'Wild' Outdoor Swimming Is New Fitness Craze

8:19am UK, Sunday September 04, 2011
Gerard Tubb, North of England correspondent

Swimming in rivers and lakes is the latest craze for people who want to exercise without joining a health club.

A screengrab from Gerard Tubb's VT shows people diving into open water for a swim
Wild swimming groups say their membership is booming, despite the UK weather

So-called wild swimming groups say their membership is booming despite the UK's unreliable weather and chilly open water.
Comedian David Walliams is being given some of the credit for the increased popularity of the sport - after swimming the channel for charity five years ago.
He is about to swim the length of the Thames for Sport Relief.
Swimming outdoors became unfashionable after the Second World War - all but killed off by cheap travel and a burgeoning health and safety culture.

The water's clean, you're with the ducks, and unlike in a pool it's not just boring swimming up and down.
Training advisor Pauline Squire
Its revival is being helped by social networking sites that make it easy to arrange meetings and promote suitable stretches of water around the country.
Former training advisor Pauline Squire, who organises swims in Ellerton Lake in North Yorkshire, has seen attendance double in six months.
"We get 20 people or more in the water each time, including young children," she said.
"The water's clean, you're with the ducks, and unlike in a pool it's not just boring swimming up and down."
Meanwhile, Daniel Start, the author of a guide book to wild swimming, says he has had more than a million hits in since it was launched three years ago.
The Royal Society for the Prevention of Accidents has changed its advice to would-be wild swimmers in recent years.
Instead of telling them not to do it, the current advice from Peter Cornall, the society's head of leisure safety, is to take advice and be careful.
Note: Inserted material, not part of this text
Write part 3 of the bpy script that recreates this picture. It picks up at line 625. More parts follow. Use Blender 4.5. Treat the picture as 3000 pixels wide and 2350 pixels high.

Three girls are swimming in open water in a screengrab from Gerard Tubb's VT
People keen on wild swimming are advised to go with an organised group
"Try and find an organised group, so you go with some people who can explain to you what the hazards are and the things you need to look out for," he said.
"Rather than just stripping off and jumping straight in, stop and think before you take the plunge."
As Walliams prepares for his gruelling swim along the Thames he said the sport's dangers are not to be underestimated.
"There's a lot of traffic in the Thames, I've been hit by oars, I've been attacked by a swan - it's really not a good environment for swimming," he warned.